Conductor Märkl makes notable Grant Park debut

Sat Jul 28, 2012 at 2:18 pm

By Lawrence A. Johnson

Conductor Jun Märkl led the Grant Park Orchestra in music of Debussy, Saint-Saëns and Beethoven Friday night at the Pritzker Pavilion. Photo: Christiane Höhne

The unstated program Friday night at the Grant Park Music Festival seemed to be a celebration of Egypt’s move toward participatory democracy, with two Egyptian-inspired works followed by Beethoven’s Fifth, presumably as a victorious capstone to recent elections in the Middle East nation.

Whatever the subtext, Friday’s concert delivered superbly, with a notable festival debut by Jun Märkl. Chief conductor of the MDR Leipzig Radio Symphony, the German batonsmith drew performances of impressive refinement and musical insight.

Debussy wrote Khamma for the controversial dancer Maud Allan — largely for the commission fee — but only orchestrated the first few bars, turning the rest of the scoring over to Charles Koechlin. If not prime Debussy, the 22-minute ballet on a rather melodramatic Egyptian scenario remains an interesting and attractive work and deserves more than its current neglect. Märkl, who has recorded Debussy’s complete orchestral music, drew a subtle, luminous performance that conveyed the restless, undulating disquiet of the score with especially fine wind playing by the orchestra.

Pascal Rogé has not appeared at the lakefront festival for many years and the French pianist made a welcome return in Saint-Saëns’ “Egyptian” Piano Concerto No. 5.

Rogé recorded a famous set of the complete Saint-Saëns piano concertos for Decca with Charles Dutoit in the late 1970s when the pianist was a young pup. That set remains a touchstone, and Rogé has clearly not lost a step in the intervening three decades as shown by the scintillating performance served up Friday night.

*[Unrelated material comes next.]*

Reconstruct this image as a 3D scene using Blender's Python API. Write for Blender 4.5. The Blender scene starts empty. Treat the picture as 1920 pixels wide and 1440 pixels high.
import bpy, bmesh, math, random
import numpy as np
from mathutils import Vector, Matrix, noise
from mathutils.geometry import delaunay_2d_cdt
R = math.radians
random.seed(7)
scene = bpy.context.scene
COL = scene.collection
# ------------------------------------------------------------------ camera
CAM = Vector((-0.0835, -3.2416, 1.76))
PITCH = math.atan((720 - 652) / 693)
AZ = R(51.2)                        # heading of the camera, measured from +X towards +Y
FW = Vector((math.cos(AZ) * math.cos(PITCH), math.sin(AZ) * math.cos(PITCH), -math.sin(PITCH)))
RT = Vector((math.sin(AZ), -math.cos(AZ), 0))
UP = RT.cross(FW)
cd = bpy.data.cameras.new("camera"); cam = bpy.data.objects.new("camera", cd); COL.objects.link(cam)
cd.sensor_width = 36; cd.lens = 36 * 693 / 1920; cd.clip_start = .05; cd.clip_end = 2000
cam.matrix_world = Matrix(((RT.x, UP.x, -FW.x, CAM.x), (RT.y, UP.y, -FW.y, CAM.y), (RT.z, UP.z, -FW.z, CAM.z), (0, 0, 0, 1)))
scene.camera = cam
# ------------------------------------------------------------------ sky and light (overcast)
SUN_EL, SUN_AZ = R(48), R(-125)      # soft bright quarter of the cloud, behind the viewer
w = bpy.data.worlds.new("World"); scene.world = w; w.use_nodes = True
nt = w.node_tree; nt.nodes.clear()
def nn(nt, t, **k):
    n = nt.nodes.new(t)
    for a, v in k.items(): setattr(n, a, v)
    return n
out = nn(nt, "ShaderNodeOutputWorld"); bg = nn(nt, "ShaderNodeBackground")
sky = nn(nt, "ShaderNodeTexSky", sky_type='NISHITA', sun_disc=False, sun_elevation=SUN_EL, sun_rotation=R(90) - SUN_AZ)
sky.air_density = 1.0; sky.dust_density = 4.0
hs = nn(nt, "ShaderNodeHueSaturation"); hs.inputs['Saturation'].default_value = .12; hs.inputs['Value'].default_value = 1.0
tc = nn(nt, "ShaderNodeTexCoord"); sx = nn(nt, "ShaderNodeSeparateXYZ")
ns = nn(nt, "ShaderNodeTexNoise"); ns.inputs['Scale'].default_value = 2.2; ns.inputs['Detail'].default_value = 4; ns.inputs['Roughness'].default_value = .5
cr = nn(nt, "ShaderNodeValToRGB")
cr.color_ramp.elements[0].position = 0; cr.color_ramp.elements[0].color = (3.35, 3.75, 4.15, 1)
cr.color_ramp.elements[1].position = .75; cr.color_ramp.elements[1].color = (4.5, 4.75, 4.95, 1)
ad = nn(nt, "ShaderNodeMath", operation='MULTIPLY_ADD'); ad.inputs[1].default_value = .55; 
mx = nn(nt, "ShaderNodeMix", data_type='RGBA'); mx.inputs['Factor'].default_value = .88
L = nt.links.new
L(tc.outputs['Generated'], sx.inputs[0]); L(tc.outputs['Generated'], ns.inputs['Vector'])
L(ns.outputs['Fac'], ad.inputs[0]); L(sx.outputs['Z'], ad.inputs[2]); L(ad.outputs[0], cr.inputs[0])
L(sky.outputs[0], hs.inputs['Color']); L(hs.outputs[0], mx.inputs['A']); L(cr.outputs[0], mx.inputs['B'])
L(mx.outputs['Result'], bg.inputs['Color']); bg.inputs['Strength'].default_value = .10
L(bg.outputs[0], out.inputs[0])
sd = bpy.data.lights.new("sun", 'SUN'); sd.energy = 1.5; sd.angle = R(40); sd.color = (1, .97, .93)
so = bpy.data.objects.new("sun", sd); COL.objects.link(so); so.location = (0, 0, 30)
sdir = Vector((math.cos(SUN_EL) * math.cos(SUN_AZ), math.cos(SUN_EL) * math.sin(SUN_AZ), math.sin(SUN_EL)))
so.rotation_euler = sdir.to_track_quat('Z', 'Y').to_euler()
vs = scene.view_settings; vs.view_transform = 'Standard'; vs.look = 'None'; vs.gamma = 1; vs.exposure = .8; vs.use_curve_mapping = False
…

Saint-Saëns was an inveterate traveler and penned his fifth and final piano concerto on a winter vacation to Algiers and Egypt. Despite the stated programmatic elements — an Egyptian dawn, the croaking of frogs, ships’ propellers, etc. — the concerto remains Saint-Saëns through and through, chock full of elegant melody and lively keyboard bravura, crafted with characteristic polish.

Pascal Rogé

Rogé was somewhat handicapped by an overmiked Steinway, which rendered the treble end of the piano harsh and brittle and didn’t allow much of a true pianissimo. Even so, Rogé showed his idiomatic bona fides in this repertoire magnificently, playing with light-fingered articulation and tonal refinement throughout. Even with the brightly lit amplification, the soloist brought nuanced shading and sensitive expression to the Andante’s “Nubian love song.” The buoyant exhilaration of the finale is Saint-Saëns at his most irresistible, and Rogé here ratcheted up the virtuosity to a speed and power at the coda that was electrifying, earning an enthusiastic standing ovation. Märkl and the Grant Park Orchestra provided attentive and well-balanced support.

The combustible take on Beethoven’s Fifth Symphony heard last season by Riccardo Muti and the Chicago Symphony Orchestra presented a local benchmark in that work that will prove hard to match.

The performance of Beethoven’s mighty Fifth presented Friday by Märkl and the Grant Park musicians initially seemed a bit lightweight by comparison, lacking intensity and corporate ballast. But there are different ways to approach this uber-familiar score, and Märkl’s Beethoven had a lean, tautness and solid integrity of its own.

Märkl drew a natural, organic performance that was all the more impressive for not trying too hard. The Andante was particularly fine with a flowing, easy eloquence, and the lean sonority and precise articulation throughout placed the work in a 19th-century context. The victorious finale has the requisite sense of release and plenty of excitement without being overdriven, souping up the volume out of period or otherwise playing to the galleries. Even so, the thousands that filled Millennium Park on a beautiful night were vociferous in their applause, calling Märkl back for repeated curtain calls.

The program will be repeated 7:30 p.m. Saturday.